▶ To do: Would you return the complete listing below word for word?

▶ Records for the task:
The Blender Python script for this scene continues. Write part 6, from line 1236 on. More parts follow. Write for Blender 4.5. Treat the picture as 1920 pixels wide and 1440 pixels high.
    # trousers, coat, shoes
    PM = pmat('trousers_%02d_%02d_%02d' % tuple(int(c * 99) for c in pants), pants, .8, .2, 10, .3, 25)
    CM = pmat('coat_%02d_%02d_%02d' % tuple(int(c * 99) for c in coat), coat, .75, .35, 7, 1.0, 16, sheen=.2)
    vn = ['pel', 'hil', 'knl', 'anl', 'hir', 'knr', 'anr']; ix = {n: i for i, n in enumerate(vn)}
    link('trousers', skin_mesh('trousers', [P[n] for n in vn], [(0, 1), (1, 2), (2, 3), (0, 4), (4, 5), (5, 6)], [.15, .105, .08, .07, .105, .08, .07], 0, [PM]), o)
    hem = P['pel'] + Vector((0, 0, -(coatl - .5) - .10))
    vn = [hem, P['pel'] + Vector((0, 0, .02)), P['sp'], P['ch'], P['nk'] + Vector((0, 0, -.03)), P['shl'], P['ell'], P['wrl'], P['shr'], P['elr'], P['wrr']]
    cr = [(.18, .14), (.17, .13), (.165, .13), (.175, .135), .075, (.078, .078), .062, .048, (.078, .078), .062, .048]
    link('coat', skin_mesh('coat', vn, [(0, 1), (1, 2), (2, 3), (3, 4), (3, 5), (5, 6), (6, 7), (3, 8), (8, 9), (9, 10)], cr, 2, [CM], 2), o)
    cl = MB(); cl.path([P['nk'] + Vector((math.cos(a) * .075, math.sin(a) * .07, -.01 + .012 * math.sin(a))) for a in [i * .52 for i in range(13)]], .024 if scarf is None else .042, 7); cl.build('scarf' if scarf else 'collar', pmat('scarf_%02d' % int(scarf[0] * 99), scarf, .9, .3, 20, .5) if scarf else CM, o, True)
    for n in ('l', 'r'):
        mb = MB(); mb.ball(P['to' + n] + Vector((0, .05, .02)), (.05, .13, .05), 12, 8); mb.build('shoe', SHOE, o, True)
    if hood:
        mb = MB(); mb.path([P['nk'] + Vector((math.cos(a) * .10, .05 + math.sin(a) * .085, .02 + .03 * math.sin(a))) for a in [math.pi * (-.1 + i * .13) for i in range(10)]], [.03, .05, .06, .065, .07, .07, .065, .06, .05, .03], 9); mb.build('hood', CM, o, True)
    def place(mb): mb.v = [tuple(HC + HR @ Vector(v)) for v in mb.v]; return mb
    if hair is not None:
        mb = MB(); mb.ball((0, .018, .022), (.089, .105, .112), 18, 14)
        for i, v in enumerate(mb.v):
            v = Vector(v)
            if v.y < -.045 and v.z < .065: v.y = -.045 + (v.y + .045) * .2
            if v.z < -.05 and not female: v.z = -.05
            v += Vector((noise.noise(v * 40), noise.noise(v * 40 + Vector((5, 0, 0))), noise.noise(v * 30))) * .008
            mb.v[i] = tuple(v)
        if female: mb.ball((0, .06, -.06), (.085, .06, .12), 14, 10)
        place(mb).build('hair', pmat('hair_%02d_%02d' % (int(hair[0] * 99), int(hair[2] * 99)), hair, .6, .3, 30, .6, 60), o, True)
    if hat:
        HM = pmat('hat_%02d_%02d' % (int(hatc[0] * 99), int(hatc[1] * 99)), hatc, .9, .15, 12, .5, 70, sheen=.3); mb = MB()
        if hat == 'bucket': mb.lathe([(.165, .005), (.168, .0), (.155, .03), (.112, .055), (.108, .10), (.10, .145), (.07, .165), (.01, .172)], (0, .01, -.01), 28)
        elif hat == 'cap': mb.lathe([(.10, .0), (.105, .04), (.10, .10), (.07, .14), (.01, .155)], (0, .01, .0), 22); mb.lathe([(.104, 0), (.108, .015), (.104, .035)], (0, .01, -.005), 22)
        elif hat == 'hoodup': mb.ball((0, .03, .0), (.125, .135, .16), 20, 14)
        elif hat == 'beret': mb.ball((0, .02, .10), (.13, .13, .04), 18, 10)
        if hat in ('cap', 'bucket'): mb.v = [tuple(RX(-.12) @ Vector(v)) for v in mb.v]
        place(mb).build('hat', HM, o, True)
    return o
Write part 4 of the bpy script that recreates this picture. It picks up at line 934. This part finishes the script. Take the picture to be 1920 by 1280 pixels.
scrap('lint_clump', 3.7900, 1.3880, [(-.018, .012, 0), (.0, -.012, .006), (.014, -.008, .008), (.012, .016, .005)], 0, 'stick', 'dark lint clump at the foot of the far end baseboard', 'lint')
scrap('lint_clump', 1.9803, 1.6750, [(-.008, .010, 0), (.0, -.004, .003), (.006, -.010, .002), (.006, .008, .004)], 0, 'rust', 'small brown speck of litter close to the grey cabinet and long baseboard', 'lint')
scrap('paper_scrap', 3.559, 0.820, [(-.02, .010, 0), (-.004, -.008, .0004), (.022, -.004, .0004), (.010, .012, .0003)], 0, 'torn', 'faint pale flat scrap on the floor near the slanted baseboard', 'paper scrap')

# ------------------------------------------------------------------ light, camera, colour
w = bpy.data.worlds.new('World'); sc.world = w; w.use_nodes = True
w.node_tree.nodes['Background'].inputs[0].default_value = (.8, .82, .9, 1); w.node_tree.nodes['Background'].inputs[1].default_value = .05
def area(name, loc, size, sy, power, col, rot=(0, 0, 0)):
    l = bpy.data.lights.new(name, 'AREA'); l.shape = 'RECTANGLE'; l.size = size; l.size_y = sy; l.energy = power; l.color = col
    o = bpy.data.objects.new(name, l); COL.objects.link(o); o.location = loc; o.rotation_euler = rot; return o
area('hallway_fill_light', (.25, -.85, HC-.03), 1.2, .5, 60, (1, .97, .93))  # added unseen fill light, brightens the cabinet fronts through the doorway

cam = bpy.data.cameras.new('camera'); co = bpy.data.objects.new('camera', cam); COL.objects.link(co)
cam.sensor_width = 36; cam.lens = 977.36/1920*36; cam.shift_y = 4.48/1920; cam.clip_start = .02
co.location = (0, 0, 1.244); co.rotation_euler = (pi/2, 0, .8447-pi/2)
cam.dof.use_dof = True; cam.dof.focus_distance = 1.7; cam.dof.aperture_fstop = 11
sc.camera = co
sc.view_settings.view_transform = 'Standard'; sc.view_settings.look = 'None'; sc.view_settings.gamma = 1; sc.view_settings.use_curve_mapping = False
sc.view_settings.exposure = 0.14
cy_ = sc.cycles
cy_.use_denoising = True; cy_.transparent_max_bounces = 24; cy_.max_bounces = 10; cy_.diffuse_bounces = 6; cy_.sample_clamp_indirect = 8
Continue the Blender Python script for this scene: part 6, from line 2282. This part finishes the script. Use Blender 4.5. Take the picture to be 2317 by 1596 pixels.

▶ Exercise output:
The Blender Python script for this scene continues. Write part 6, from line 1236 on. More parts follow. Write for Blender 4.5. Treat the picture as 1920 pixels wide and 1440 pixels high.
    # trousers, coat, shoes
    PM = pmat('trousers_%02d_%02d_%02d' % tuple(int(c * 99) for c in pants), pants, .8, .2, 10, .3, 25)
    CM = pmat('coat_%02d_%02d_%02d' % tuple(int(c * 99) for c in coat), coat, .75, .35, 7, 1.0, 16, sheen=.2)
    vn = ['pel', 'hil', 'knl', 'anl', 'hir', 'knr', 'anr']; ix = {n: i for i, n in enumerate(vn)}
    link('trousers', skin_mesh('trousers', [P[n] for n in vn], [(0, 1), (1, 2), (2, 3), (0, 4), (4, 5), (5, 6)], [.15, .105, .08, .07, .105, .08, .07], 0, [PM]), o)
    hem = P['pel'] + Vector((0, 0, -(coatl - .5) - .10))
    vn = [hem, P['pel'] + Vector((0, 0, .02)), P['sp'], P['ch'], P['nk'] + Vector((0, 0, -.03)), P['shl'], P['ell'], P['wrl'], P['shr'], P['elr'], P['wrr']]
    cr = [(.18, .14), (.17, .13), (.165, .13), (.175, .135), .075, (.078, .078), .062, .048, (.078, .078), .062, .048]
    link('coat', skin_mesh('coat', vn, [(0, 1), (1, 2), (2, 3), (3, 4), (3, 5), (5, 6), (6, 7), (3, 8), (8, 9), (9, 10)], cr, 2, [CM], 2), o)
    cl = MB(); cl.path([P['nk'] + Vector((math.cos(a) * .075, math.sin(a) * .07, -.01 + .012 * math.sin(a))) for a in [i * .52 for i in range(13)]], .024 if scarf is None else .042, 7); cl.build('scarf' if scarf else 'collar', pmat('scarf_%02d' % int(scarf[0] * 99), scarf, .9, .3, 20, .5) if scarf else CM, o, True)
    for n in ('l', 'r'):
        mb = MB(); mb.ball(P['to' + n] + Vector((0, .05, .02)), (.05, .13, .05), 12, 8); mb.build('shoe', SHOE, o, True)
    if hood:
        mb = MB(); mb.path([P['nk'] + Vector((math.cos(a) * .10, .05 + math.sin(a) * .085, .02 + .03 * math.sin(a))) for a in [math.pi * (-.1 + i * .13) for i in range(10)]], [.03, .05, .06, .065, .07, .07, .065, .06, .05, .03], 9); mb.build('hood', CM, o, True)
    def place(mb): mb.v = [tuple(HC + HR @ Vector(v)) for v in mb.v]; return mb
    if hair is not None:
        mb = MB(); mb.ball((0, .018, .022), (.089, .105, .112), 18, 14)
        for i, v in enumerate(mb.v):
            v = Vector(v)
            if v.y < -.045 and v.z < .065: v.y = -.045 + (v.y + .045) * .2
            if v.z < -.05 and not female: v.z = -.05
            v += Vector((noise.noise(v * 40), noise.noise(v * 40 + Vector((5, 0, 0))), noise.noise(v * 30))) * .008
            mb.v[i] = tuple(v)
        if female: mb.ball((0, .06, -.06), (.085, .06, .12), 14, 10)
        place(mb).build('hair', pmat('hair_%02d_%02d' % (int(hair[0] * 99), int(hair[2] * 99)), hair, .6, .3, 30, .6, 60), o, True)
    if hat:
        HM = pmat('hat_%02d_%02d' % (int(hatc[0] * 99), int(hatc[1] * 99)), hatc, .9, .15, 12, .5, 70, sheen=.3); mb = MB()
        if hat == 'bucket': mb.lathe([(.165, .005), (.168, .0), (.155, .03), (.112, .055), (.108, .10), (.10, .145), (.07, .165), (.01, .172)], (0, .01, -.01), 28)
        elif hat == 'cap': mb.lathe([(.10, .0), (.105, .04), (.10, .10), (.07, .14), (.01, .155)], (0, .01, .0), 22); mb.lathe([(.104, 0), (.108, .015), (.104, .035)], (0, .01, -.005), 22)
        elif hat == 'hoodup': mb.ball((0, .03, .0), (.125, .135, .16), 20, 14)
        elif hat == 'beret': mb.ball((0, .02, .10), (.13, .13, .04), 18, 10)
        if hat in ('cap', 'bucket'): mb.v = [tuple(RX(-.12) @ Vector(v)) for v in mb.v]
        place(mb).build('hat', HM, o, True)
    return o
Write part 4 of the bpy script that recreates this picture. It picks up at line 934. This part finishes the script. Take the picture to be 1920 by 1280 pixels.
scrap('lint_clump', 3.7900, 1.3880, [(-.018, .012, 0), (.0, -.012, .006), (.014, -.008, .008), (.012, .016, .005)], 0, 'stick', 'dark lint clump at the foot of the far end baseboard', 'lint')
scrap('lint_clump', 1.9803, 1.6750, [(-.008, .010, 0), (.0, -.004, .003), (.006, -.010, .002), (.006, .008, .004)], 0, 'rust', 'small brown speck of litter close to the grey cabinet and long baseboard', 'lint')
scrap('paper_scrap', 3.559, 0.820, [(-.02, .010, 0), (-.004, -.008, .0004), (.022, -.004, .0004), (.010, .012, .0003)], 0, 'torn', 'faint pale flat scrap on the floor near the slanted baseboard', 'paper scrap')

# ------------------------------------------------------------------ light, camera, colour
w = bpy.data.worlds.new('World'); sc.world = w; w.use_nodes = True
w.node_tree.nodes['Background'].inputs[0].default_value = (.8, .82, .9, 1); w.node_tree.nodes['Background'].inputs[1].default_value = .05
def area(name, loc, size, sy, power, col, rot=(0, 0, 0)):
    l = bpy.data.lights.new(name, 'AREA'); l.shape = 'RECTANGLE'; l.size = size; l.size_y = sy; l.energy = power; l.color = col
    o = bpy.data.objects.new(name, l); COL.objects.link(o); o.location = loc; o.rotation_euler = rot; return o
area('hallway_fill_light', (.25, -.85, HC-.03), 1.2, .5, 60, (1, .97, .93))  # added unseen fill light, brightens the cabinet fronts through the doorway

cam = bpy.data.cameras.new('camera'); co = bpy.data.objects.new('camera', cam); COL.objects.link(co)
cam.sensor_width = 36; cam.lens = 977.36/1920*36; cam.shift_y = 4.48/1920; cam.clip_start = .02
co.location = (0, 0, 1.244); co.rotation_euler = (pi/2, 0, .8447-pi/2)
cam.dof.use_dof = True; cam.dof.focus_distance = 1.7; cam.dof.aperture_fstop = 11
sc.camera = co
sc.view_settings.view_transform = 'Standard'; sc.view_settings.look = 'None'; sc.view_settings.gamma = 1; sc.view_settings.use_curve_mapping = False
sc.view_settings.exposure = 0.14
cy_ = sc.cycles
cy_.use_denoising = True; cy_.transparent_max_bounces = 24; cy_.max_bounces = 10; cy_.diffuse_bounces = 6; cy_.sample_clamp_indirect = 8
Continue the Blender Python script for this scene: part 6, from line 2282. This part finishes the script. Use Blender 4.5. Take the picture to be 2317 by 1596 pixels.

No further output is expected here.